* Exercise task *
Return every record exactly as written.

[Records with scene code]
┄┄┄┄┄┄┄┄┄┄

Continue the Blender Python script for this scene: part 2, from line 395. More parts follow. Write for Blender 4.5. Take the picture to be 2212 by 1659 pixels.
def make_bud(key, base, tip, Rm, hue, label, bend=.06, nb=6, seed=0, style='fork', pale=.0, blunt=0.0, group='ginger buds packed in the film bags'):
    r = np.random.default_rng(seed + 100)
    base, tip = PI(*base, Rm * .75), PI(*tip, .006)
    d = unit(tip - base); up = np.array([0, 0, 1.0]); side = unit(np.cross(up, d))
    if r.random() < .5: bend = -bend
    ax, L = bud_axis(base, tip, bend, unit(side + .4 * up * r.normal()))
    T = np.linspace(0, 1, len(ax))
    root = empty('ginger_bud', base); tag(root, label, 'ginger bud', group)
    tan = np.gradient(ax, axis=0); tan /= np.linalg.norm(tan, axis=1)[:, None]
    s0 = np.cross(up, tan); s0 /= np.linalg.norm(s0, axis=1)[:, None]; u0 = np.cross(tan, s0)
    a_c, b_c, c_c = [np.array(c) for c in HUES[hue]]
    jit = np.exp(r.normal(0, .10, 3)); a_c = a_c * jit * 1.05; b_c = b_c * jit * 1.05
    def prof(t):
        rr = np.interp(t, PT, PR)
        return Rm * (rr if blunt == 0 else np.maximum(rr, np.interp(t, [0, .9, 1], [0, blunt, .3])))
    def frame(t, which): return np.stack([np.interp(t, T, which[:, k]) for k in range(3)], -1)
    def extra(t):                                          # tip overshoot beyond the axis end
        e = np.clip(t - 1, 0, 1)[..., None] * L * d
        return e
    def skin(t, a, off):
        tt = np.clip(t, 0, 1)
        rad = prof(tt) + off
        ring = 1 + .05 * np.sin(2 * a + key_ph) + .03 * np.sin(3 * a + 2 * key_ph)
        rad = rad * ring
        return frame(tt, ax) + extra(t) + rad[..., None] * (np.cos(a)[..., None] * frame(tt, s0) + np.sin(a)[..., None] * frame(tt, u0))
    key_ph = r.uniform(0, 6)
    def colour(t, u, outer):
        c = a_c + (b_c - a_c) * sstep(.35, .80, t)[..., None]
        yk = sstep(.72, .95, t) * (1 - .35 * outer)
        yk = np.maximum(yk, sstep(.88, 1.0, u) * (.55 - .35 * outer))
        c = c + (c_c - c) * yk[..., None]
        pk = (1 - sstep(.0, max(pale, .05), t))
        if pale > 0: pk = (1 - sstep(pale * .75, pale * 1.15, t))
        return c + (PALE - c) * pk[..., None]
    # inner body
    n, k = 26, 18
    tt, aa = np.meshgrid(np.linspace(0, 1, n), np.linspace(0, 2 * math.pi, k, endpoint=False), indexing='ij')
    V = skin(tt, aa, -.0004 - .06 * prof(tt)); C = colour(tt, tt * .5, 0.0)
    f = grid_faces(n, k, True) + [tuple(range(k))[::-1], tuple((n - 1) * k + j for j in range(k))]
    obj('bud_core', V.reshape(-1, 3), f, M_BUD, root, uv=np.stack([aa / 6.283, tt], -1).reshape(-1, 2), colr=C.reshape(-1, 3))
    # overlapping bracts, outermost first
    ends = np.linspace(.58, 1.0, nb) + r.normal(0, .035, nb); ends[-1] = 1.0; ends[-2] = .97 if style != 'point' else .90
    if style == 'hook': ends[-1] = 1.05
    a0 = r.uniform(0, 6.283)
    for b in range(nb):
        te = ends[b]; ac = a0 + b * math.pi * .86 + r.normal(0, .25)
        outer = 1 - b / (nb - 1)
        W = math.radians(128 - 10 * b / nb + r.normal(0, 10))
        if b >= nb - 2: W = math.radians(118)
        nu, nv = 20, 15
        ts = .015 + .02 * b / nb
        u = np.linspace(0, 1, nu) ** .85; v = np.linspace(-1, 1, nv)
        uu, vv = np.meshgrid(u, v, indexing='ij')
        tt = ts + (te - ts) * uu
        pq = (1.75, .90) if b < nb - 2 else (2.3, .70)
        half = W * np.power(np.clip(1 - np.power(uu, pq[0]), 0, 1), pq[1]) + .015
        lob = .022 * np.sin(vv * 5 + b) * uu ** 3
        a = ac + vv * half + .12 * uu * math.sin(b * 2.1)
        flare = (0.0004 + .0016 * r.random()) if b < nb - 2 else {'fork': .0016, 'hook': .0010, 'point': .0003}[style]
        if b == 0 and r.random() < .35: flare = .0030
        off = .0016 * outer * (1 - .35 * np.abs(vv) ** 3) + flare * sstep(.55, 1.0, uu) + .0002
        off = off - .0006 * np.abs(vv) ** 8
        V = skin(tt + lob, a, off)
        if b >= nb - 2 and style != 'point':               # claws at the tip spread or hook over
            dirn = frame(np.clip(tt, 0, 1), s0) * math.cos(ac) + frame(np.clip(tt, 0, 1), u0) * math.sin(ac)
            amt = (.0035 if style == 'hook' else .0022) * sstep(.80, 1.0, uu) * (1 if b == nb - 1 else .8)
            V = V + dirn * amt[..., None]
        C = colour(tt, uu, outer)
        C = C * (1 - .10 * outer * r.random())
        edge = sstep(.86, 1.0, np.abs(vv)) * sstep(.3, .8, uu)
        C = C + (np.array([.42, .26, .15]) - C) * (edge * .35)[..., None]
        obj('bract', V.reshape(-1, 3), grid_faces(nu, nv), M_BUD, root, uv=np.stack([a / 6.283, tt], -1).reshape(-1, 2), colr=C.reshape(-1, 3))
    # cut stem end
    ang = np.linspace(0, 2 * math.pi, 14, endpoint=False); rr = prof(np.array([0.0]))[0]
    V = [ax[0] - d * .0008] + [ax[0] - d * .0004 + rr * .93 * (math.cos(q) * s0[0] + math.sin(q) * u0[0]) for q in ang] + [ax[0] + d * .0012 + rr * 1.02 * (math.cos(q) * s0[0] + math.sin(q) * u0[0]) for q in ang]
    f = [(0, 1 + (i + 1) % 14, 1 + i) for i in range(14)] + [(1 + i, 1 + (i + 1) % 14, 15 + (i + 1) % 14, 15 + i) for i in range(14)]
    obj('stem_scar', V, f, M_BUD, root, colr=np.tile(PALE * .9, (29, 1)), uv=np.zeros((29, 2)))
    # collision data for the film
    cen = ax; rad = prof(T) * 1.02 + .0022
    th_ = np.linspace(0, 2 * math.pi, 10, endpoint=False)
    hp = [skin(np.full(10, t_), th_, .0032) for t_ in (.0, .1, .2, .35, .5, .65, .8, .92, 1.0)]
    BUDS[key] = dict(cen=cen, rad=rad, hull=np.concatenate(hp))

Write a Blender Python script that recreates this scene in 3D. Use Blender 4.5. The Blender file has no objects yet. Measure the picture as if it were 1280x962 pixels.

┄┄┄┄┄┄┄┄┄┄

* Task solution *
Continue the Blender Python script for this scene: part 2, from line 395. More parts follow. Write for Blender 4.5. Take the picture to be 2212 by 1659 pixels.
def make_bud(key, base, tip, Rm, hue, label, bend=.06, nb=6, seed=0, style='fork', pale=.0, blunt=0.0, group='ginger buds packed in the film bags'):
    r = np.random.default_rng(seed + 100)
    base, tip = PI(*base, Rm * .75), PI(*tip, .006)
    d = unit(tip - base); up = np.array([0, 0, 1.0]); side = unit(np.cross(up, d))
    if r.random() < .5: bend = -bend
    ax, L = bud_axis(base, tip, bend, unit(side + .4 * up * r.normal()))
    T = np.linspace(0, 1, len(ax))
    root = empty('ginger_bud', base); tag(root, label, 'ginger bud', group)
    tan = np.gradient(ax, axis=0); tan /= np.linalg.norm(tan, axis=1)[:, None]
    s0 = np.cross(up, tan); s0 /= np.linalg.norm(s0, axis=1)[:, None]; u0 = np.cross(tan, s0)
    a_c, b_c, c_c = [np.array(c) for c in HUES[hue]]
    jit = np.exp(r.normal(0, .10, 3)); a_c = a_c * jit * 1.05; b_c = b_c * jit * 1.05
    def prof(t):
        rr = np.interp(t, PT, PR)
        return Rm * (rr if blunt == 0 else np.maximum(rr, np.interp(t, [0, .9, 1], [0, blunt, .3])))
    def frame(t, which): return np.stack([np.interp(t, T, which[:, k]) for k in range(3)], -1)
    def extra(t):                                          # tip overshoot beyond the axis end
        e = np.clip(t - 1, 0, 1)[..., None] * L * d
        return e
    def skin(t, a, off):
        tt = np.clip(t, 0, 1)
        rad = prof(tt) + off
        ring = 1 + .05 * np.sin(2 * a + key_ph) + .03 * np.sin(3 * a + 2 * key_ph)
        rad = rad * ring
        return frame(tt, ax) + extra(t) + rad[..., None] * (np.cos(a)[..., None] * frame(tt, s0) + np.sin(a)[..., None] * frame(tt, u0))
    key_ph = r.uniform(0, 6)
    def colour(t, u, outer):
        c = a_c + (b_c - a_c) * sstep(.35, .80, t)[..., None]
        yk = sstep(.72, .95, t) * (1 - .35 * outer)
        yk = np.maximum(yk, sstep(.88, 1.0, u) * (.55 - .35 * outer))
        c = c + (c_c - c) * yk[..., None]
        pk = (1 - sstep(.0, max(pale, .05), t))
        if pale > 0: pk = (1 - sstep(pale * .75, pale * 1.15, t))
        return c + (PALE - c) * pk[..., None]
    # inner body
    n, k = 26, 18
    tt, aa = np.meshgrid(np.linspace(0, 1, n), np.linspace(0, 2 * math.pi, k, endpoint=False), indexing='ij')
    V = skin(tt, aa, -.0004 - .06 * prof(tt)); C = colour(tt, tt * .5, 0.0)
    f = grid_faces(n, k, True) + [tuple(range(k))[::-1], tuple((n - 1) * k + j for j in range(k))]
    obj('bud_core', V.reshape(-1, 3), f, M_BUD, root, uv=np.stack([aa / 6.283, tt], -1).reshape(-1, 2), colr=C.reshape(-1, 3))
    # overlapping bracts, outermost first
    ends = np.linspace(.58, 1.0, nb) + r.normal(0, .035, nb); ends[-1] = 1.0; ends[-2] = .97 if style != 'point' else .90
    if style == 'hook': ends[-1] = 1.05
    a0 = r.uniform(0, 6.283)
    for b in range(nb):
        te = ends[b]; ac = a0 + b * math.pi * .86 + r.normal(0, .25)
        outer = 1 - b / (nb - 1)
        W = math.radians(128 - 10 * b / nb + r.normal(0, 10))
        if b >= nb - 2: W = math.radians(118)
        nu, nv = 20, 15
        ts = .015 + .02 * b / nb
        u = np.linspace(0, 1, nu) ** .85; v = np.linspace(-1, 1, nv)
        uu, vv = np.meshgrid(u, v, indexing='ij')
        tt = ts + (te - ts) * uu
        pq = (1.75, .90) if b < nb - 2 else (2.3, .70)
        half = W * np.power(np.clip(1 - np.power(uu, pq[0]), 0, 1), pq[1]) + .015
        lob = .022 * np.sin(vv * 5 + b) * uu ** 3
        a = ac + vv * half + .12 * uu * math.sin(b * 2.1)
        flare = (0.0004 + .0016 * r.random()) if b < nb - 2 else {'fork': .0016, 'hook': .0010, 'point': .0003}[style]
        if b == 0 and r.random() < .35: flare = .0030
        off = .0016 * outer * (1 - .35 * np.abs(vv) ** 3) + flare * sstep(.55, 1.0, uu) + .0002
        off = off - .0006 * np.abs(vv) ** 8
        V = skin(tt + lob, a, off)
        if b >= nb - 2 and style != 'point':               # claws at the tip spread or hook over
            dirn = frame(np.clip(tt, 0, 1), s0) * math.cos(ac) + frame(np.clip(tt, 0, 1), u0) * math.sin(ac)
            amt = (.0035 if style == 'hook' else .0022) * sstep(.80, 1.0, uu) * (1 if b == nb - 1 else .8)
            V = V + dirn * amt[..., None]
        C = colour(tt, uu, outer)
        C = C * (1 - .10 * outer * r.random())
        edge = sstep(.86, 1.0, np.abs(vv)) * sstep(.3, .8, uu)
        C = C + (np.array([.42, .26, .15]) - C) * (edge * .35)[..., None]
        obj('bract', V.reshape(-1, 3), grid_faces(nu, nv), M_BUD, root, uv=np.stack([a / 6.283, tt], -1).reshape(-1, 2), colr=C.reshape(-1, 3))
    # cut stem end
    ang = np.linspace(0, 2 * math.pi, 14, endpoint=False); rr = prof(np.array([0.0]))[0]
    V = [ax[0] - d * .0008] + [ax[0] - d * .0004 + rr * .93 * (math.cos(q) * s0[0] + math.sin(q) * u0[0]) for q in ang] + [ax[0] + d * .0012 + rr * 1.02 * (math.cos(q) * s0[0] + math.sin(q) * u0[0]) for q in ang]
    f = [(0, 1 + (i + 1) % 14, 1 + i) for i in range(14)] + [(1 + i, 1 + (i + 1) % 14, 15 + (i + 1) % 14, 15 + i) for i in range(14)]
    obj('stem_scar', V, f, M_BUD, root, colr=np.tile(PALE * .9, (29, 1)), uv=np.zeros((29, 2)))
    # collision data for the film
    cen = ax; rad = prof(T) * 1.02 + .0022
    th_ = np.linspace(0, 2 * math.pi, 10, endpoint=False)
    hp = [skin(np.full(10, t_), th_, .0032) for t_ in (.0, .1, .2, .35, .5, .65, .8, .92, 1.0)]
    BUDS[key] = dict(cen=cen, rad=rad, hull=np.concatenate(hp))

Write a Blender Python script that recreates this scene in 3D. Use Blender 4.5. The Blender file has no objects yet. Measure the picture as if it were 1280x962 pixels.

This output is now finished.